▶ [SOURCE DATA]
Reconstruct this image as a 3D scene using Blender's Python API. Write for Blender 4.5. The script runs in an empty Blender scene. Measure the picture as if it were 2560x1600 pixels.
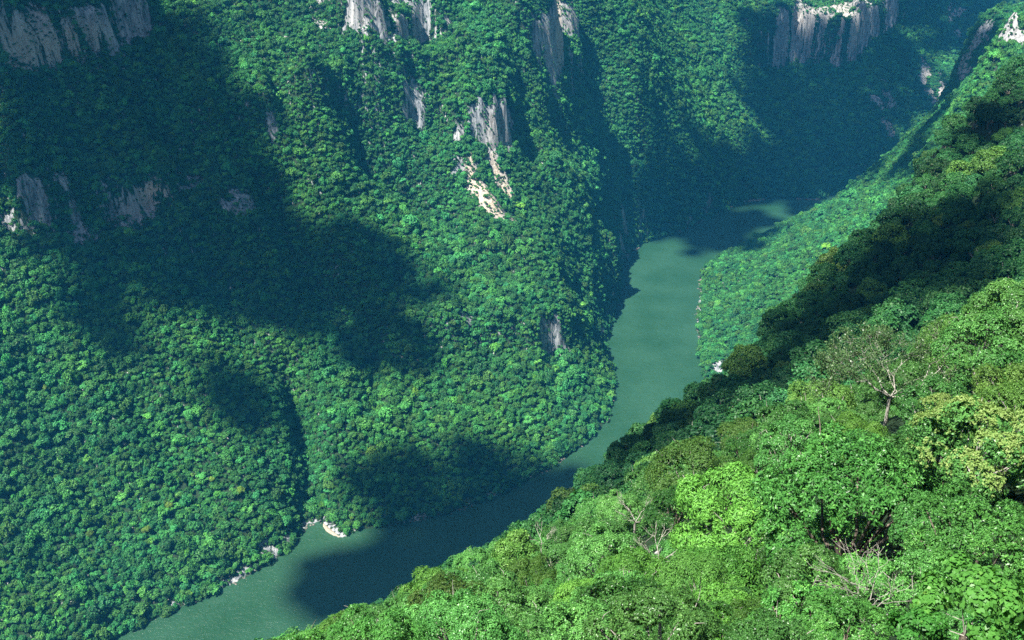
import bpy, math, random
import numpy as np
from mathutils import Vector, Matrix

random.seed(7)
RNG = np.random.default_rng(11)
SC = bpy.context.scene
COL = SC.collection

# ------------------------------------------------------------------ camera
CAM_H = 720.0
PITCH = math.radians(26.0)
SP, CP = math.sin(PITCH), math.cos(PITCH)
cam_d = bpy.data.cameras.new("camera")
cam_d.lens = 36.0 * 1000 / 1024
cam_d.sensor_width = 36.0
cam_d.clip_start = 1.0
cam_d.clip_end = 30000.0
cam = bpy.data.objects.new("camera", cam_d)
cam.location = (0, 0, CAM_H)
cam.rotation_euler = (math.radians(90) - PITCH, 0, 0)
COL.objects.link(cam)
SC.camera = cam

# ------------------------------------------------------------------ light
HAZE_D = 0.000052
HAZE_COL = (.05, .48, 1.0, 1)
SUN_EL = math.radians(60)
SUN_AZ_V = np.array([-0.79, -0.61]); SUN_AZ_V /= np.linalg.norm(SUN_AZ_V)
TO_SUN = np.array([SUN_AZ_V[0] * math.cos(SUN_EL), SUN_AZ_V[1] * math.cos(SUN_EL), math.sin(SUN_EL)])
world = bpy.data.worlds.new("World"); SC.world = world
world.use_nodes = True
wn, wl = world.node_tree.nodes, world.node_tree.links
wn.clear()
sky = wn.new("ShaderNodeTexSky"); sky.sky_type = 'NISHITA'; sky.sun_disc = False
sky.sun_elevation = SUN_EL
sky.sun_rotation = math.atan2(TO_SUN[0], TO_SUN[1])
bg = wn.new("ShaderNodeBackground"); bg.inputs["Strength"].default_value = 0.045
wo = wn.new("ShaderNodeOutputWorld")
wl.new(sky.outputs[0], bg.inputs[0]); wl.new(bg.outputs[0], wo.inputs[0])
sun_d = bpy.data.lights.new("sun", 'SUN'); sun_d.energy = 5.0; sun_d.angle = math.radians(0.5)
sun_d.color = (1.0, 0.96, 0.88)
sun = bpy.data.objects.new("sun", sun_d); COL.objects.link(sun)
sun.rotation_euler = Vector((-TO_SUN[0], -TO_SUN[1], -TO_SUN[2])).to_track_quat('-Z', 'Y').to_euler()
sun.location = (0, 0, 3000)
SC.view_settings.view_transform = 'Standard'
SC.view_settings.look = 'None'
SC.view_settings.exposure = 1.5
SC.view_settings.gamma = 1.0
SC.render.engine = 'CYCLES'
SC.cycles.max_bounces = 6
SC.cycles.diffuse_bounces = 2
SC.cycles.glossy_bounces = 2
SC.cycles.transmission_bounces = 3
SC.cycles.volume_bounces = 0
SC.cycles.sample_clamp_indirect = 4.0
SC.cycles.sample_clamp_direct = 2.5
SC.cycles.use_denoising = False
SC.cycles.denoiser = 'OPENIMAGEDENOISE'
SC.cycles.denoising_input_passes = 'RGB_ALBEDO_NORMAL'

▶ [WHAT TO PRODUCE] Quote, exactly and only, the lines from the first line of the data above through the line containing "COL = SC.collection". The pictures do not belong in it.

▶ [THE SOLUTION]
Reconstruct this image as a 3D scene using Blender's Python API. Write for Blender 4.5. The script runs in an empty Blender scene. Measure the picture as if it were 2560x1600 pixels.
import bpy, math, random
import numpy as np
from mathutils import Vector, Matrix

random.seed(7)
RNG = np.random.default_rng(11)
SC = bpy.context.scene
COL = SC.collection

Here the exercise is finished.